In fact, your children need to see the primacy of your relationship with your spouse or partner. Kids pay very close attention to what we do -- and they learn a lot by what we model. Show them what a healthy partnership looks like by making time for each other.

If you're still not convinced, try this: Picture your child all grown up with a spouse or partner of his or her own. Imagine what you would want for their relationship. Do you deserve anything less?

TIP #4 - Find Your Tribe.

I know many women who believe they're more effective parents because they have a career. Some dads prefer being the primary caregiver. Tons of single and/or divorced co-parents have extremely fulfilling lives. But no matter your status, every parent needs support.

Building community allows you to connect with an array of human and other resources. Day care, school, kid-sports leagues, and religious and communication organizations offer a natural opportunity to network with other parents.

Remember, carpooling isn't the only sharing opportunity. Get your family active in your local community garden. Create a cooking co-op with like-palated parents and swap up to a week's worth of meals. Participate in a trade-based babysitting or housecleaning collective. And while it's not for everyone, cooperate housing can provide an inordinate amount of support at-the-ready.

TIP #5 - Pat Yourself on the Back.

One of my most important roles as a parenting coach is to give my clients positive feedback. Why? Because like most parents, when one problem is solved or developmental stage mastered, they worry about what's coming next.

Make a pact to acknowledge what you, your co-parent, and your parent-friends are doing right! For every struggle you share, share a positive parenting moment, too.

Just as important, be mindful of your self-talk. What we say to ourselves can be powerful indeed, so make sure your internal chatter is positive and compassionate.

TIP # 6 - Banish Guilt

If I had a magic wand, guilt is the one thing I would get rid of wholesale.

Especially the guilt that says "good" parents protect their kids from disappointment and pain.
You may think you're caring for your children by shielding them from painful experiences, but in fact, you're handicapping them. Infants need to learn how to self-soothe. Little ones need to be able play by and amuse themselves. School-aged kids must struggle over difficult homework assignments. And teens need to know that their actions have consequences. Children can't master these important developmental milestones if mom and/or dad are always front and center.

You may also feel guilty about visiting your own unresolved family issues on your kids. Every parent experiences transference. Often you can deal with it on your own. If not, get the professional support you need.

TIP # 7 - Refuse to Compare.

Smart phone in hand, you are bombarded with images of family perfection.

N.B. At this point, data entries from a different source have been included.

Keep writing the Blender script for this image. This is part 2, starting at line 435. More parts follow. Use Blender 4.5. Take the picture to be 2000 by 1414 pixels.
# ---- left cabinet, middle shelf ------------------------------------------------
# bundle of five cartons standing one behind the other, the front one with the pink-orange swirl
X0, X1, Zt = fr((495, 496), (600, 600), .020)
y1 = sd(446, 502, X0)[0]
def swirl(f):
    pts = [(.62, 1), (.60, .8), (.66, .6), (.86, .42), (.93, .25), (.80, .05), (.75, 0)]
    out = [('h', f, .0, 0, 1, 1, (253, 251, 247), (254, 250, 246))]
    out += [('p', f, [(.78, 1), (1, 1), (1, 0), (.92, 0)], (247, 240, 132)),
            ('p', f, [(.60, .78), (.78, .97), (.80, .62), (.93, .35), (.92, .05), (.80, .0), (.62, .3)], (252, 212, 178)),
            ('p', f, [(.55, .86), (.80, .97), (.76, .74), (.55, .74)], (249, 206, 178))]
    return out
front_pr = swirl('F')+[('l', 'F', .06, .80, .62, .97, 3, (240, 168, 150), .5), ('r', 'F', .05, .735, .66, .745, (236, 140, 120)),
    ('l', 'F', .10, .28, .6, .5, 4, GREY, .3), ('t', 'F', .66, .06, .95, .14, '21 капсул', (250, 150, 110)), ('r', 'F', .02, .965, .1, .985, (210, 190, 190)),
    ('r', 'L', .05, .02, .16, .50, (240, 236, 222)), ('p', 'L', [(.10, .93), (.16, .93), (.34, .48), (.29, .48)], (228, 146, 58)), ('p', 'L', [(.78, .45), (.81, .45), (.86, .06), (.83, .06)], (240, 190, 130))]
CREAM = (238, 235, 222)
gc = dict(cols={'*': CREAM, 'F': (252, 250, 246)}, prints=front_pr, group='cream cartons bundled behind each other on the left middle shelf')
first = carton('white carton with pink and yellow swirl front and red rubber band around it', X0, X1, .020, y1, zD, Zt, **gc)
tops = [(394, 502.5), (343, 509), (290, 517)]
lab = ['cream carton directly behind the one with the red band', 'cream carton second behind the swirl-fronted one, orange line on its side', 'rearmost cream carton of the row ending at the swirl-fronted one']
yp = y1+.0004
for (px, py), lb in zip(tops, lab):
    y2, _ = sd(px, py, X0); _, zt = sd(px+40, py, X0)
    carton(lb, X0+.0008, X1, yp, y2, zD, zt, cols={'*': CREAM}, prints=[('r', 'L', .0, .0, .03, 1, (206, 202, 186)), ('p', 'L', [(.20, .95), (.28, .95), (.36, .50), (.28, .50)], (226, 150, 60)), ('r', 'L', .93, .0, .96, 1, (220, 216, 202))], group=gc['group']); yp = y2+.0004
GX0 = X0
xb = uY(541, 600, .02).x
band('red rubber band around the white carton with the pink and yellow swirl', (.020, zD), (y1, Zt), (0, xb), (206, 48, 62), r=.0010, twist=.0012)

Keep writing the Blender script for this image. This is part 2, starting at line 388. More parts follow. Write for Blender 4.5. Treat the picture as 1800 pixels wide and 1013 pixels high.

There's that chill yoga mom on Instagram, knitting a baby sweater with hand-pulled yarn from her pack of llamas. Your friend's Facebook post of their "perfect" family vacation. And the parade of stars promoting parenting tips online.

Hold the phone! Posts on social media... ads promoting must-have products essential for happy kids... and the latest celebrity blogs simply reflect a moment in (often air-brushed) time.

Decide what parenting needs to look like to you; establish what is meaningful and relevant to you. Then remind yourself what that looks like the next time you're tempted to compare your parenting to anybody else's.

Just one final word on self-care tips for parents (well, three words, actually):

TIP #8 - Just. Do. It.

You -- and your kids -- will be glad you did.